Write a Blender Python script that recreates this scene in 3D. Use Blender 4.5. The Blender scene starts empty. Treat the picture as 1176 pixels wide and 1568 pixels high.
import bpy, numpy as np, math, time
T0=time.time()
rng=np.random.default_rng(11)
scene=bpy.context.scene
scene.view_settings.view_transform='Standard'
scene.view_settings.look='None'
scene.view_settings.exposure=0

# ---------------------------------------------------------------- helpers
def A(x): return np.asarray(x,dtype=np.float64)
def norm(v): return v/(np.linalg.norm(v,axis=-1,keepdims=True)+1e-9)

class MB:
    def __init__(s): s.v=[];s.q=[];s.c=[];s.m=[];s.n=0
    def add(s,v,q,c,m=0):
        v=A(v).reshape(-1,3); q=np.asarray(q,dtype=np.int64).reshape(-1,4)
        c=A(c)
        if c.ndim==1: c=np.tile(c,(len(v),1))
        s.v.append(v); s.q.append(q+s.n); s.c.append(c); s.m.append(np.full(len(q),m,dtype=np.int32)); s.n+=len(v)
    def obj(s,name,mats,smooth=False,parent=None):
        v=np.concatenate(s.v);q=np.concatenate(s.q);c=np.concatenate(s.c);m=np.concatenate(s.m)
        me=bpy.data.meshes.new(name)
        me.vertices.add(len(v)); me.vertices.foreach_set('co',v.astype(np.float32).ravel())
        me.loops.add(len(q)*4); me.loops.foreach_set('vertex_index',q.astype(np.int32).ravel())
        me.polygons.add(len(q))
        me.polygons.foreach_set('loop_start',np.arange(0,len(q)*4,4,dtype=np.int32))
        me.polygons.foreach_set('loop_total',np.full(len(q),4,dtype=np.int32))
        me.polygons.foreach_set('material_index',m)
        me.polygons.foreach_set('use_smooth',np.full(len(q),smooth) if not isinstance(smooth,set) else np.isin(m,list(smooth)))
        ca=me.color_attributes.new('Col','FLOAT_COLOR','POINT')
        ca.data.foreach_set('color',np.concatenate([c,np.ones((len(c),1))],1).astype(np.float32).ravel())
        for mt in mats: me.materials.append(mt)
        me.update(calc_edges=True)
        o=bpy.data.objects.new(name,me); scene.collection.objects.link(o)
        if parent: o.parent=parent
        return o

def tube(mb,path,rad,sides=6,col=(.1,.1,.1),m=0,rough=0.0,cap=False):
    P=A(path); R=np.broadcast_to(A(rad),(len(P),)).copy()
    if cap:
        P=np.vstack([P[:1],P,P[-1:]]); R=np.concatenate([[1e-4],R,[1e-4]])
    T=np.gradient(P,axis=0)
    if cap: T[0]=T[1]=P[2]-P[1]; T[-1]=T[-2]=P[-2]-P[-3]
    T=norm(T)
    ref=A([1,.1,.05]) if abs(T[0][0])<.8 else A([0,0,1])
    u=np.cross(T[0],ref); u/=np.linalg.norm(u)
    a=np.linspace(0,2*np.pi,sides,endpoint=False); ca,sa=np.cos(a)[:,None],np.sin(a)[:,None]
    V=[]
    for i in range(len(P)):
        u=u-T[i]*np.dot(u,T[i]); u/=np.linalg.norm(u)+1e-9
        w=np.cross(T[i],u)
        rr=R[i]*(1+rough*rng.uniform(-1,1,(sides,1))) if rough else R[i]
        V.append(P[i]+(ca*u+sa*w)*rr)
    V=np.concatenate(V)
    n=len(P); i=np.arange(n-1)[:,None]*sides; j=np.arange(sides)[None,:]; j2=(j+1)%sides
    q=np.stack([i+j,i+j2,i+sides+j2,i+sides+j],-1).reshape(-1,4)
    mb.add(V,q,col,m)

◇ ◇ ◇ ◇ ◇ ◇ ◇

Given instruction >>
The required output is the exact run of lines from the beginning of the listing above to the line that contains "def norm(v): return", inclusive of both.

Response to the task >>
Write a Blender Python script that recreates this scene in 3D. Use Blender 4.5. The Blender scene starts empty. Treat the picture as 1176 pixels wide and 1568 pixels high.
import bpy, numpy as np, math, time
T0=time.time()
rng=np.random.default_rng(11)
scene=bpy.context.scene
scene.view_settings.view_transform='Standard'
scene.view_settings.look='None'
scene.view_settings.exposure=0

# ---------------------------------------------------------------- helpers
def A(x): return np.asarray(x,dtype=np.float64)
def norm(v): return v/(np.linalg.norm(v,axis=-1,keepdims=True)+1e-9)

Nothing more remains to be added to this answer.